• [Goal of the exercise]: Quote every line of the data below as it stands, omitting pictures.

◆ ◆ ◆ ◆

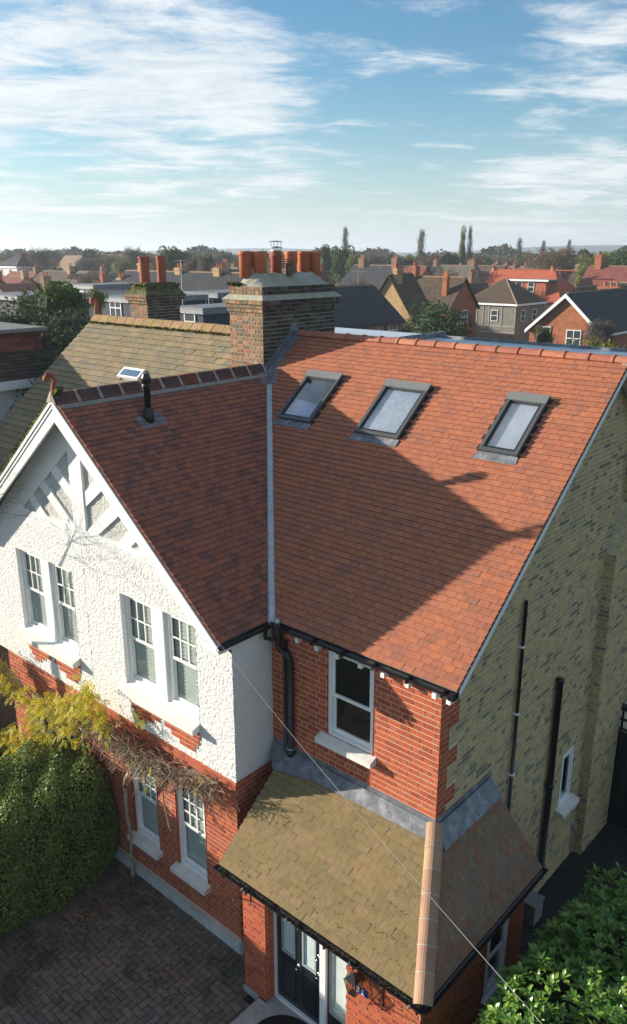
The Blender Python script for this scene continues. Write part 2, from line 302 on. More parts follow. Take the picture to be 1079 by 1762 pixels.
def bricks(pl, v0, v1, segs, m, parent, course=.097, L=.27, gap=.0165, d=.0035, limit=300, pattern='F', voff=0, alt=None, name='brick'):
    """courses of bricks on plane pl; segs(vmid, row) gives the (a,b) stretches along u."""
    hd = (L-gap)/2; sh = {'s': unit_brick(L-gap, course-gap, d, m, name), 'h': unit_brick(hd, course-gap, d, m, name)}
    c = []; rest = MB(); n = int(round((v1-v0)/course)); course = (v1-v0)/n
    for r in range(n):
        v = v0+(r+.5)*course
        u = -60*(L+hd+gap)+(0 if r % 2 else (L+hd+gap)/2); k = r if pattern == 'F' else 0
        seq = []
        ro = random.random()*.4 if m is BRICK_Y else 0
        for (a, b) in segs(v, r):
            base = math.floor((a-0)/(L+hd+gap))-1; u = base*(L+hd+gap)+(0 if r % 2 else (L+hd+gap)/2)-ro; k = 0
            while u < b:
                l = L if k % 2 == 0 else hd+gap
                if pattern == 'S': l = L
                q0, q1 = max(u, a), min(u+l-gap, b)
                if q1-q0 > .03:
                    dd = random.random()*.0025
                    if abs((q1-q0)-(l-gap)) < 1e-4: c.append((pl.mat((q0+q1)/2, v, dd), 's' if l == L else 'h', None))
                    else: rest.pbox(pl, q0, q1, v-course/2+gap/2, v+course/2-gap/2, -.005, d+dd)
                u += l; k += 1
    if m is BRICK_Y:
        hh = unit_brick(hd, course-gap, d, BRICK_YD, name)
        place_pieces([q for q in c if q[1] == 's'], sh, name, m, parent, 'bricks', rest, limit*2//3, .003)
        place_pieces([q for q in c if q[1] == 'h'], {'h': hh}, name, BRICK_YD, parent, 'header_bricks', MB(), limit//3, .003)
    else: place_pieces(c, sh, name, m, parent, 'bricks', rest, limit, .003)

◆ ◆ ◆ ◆

• [Worked answer]:
The Blender Python script for this scene continues. Write part 2, from line 302 on. More parts follow. Take the picture to be 1079 by 1762 pixels.
def bricks(pl, v0, v1, segs, m, parent, course=.097, L=.27, gap=.0165, d=.0035, limit=300, pattern='F', voff=0, alt=None, name='brick'):
    """courses of bricks on plane pl; segs(vmid, row) gives the (a,b) stretches along u."""
    hd = (L-gap)/2; sh = {'s': unit_brick(L-gap, course-gap, d, m, name), 'h': unit_brick(hd, course-gap, d, m, name)}
    c = []; rest = MB(); n = int(round((v1-v0)/course)); course = (v1-v0)/n
    for r in range(n):
        v = v0+(r+.5)*course
        u = -60*(L+hd+gap)+(0 if r % 2 else (L+hd+gap)/2); k = r if pattern == 'F' else 0
        seq = []
        ro = random.random()*.4 if m is BRICK_Y else 0
        for (a, b) in segs(v, r):
            base = math.floor((a-0)/(L+hd+gap))-1; u = base*(L+hd+gap)+(0 if r % 2 else (L+hd+gap)/2)-ro; k = 0
            while u < b:
                l = L if k % 2 == 0 else hd+gap
                if pattern == 'S': l = L
                q0, q1 = max(u, a), min(u+l-gap, b)
                if q1-q0 > .03:
                    dd = random.random()*.0025
                    if abs((q1-q0)-(l-gap)) < 1e-4: c.append((pl.mat((q0+q1)/2, v, dd), 's' if l == L else 'h', None))
                    else: rest.pbox(pl, q0, q1, v-course/2+gap/2, v+course/2-gap/2, -.005, d+dd)
                u += l; k += 1
    if m is BRICK_Y:
        hh = unit_brick(hd, course-gap, d, BRICK_YD, name)
        place_pieces([q for q in c if q[1] == 's'], sh, name, m, parent, 'bricks', rest, limit*2//3, .003)
        place_pieces([q for q in c if q[1] == 'h'], {'h': hh}, name, BRICK_YD, parent, 'header_bricks', MB(), limit//3, .003)
    else: place_pieces(c, sh, name, m, parent, 'bricks', rest, limit, .003)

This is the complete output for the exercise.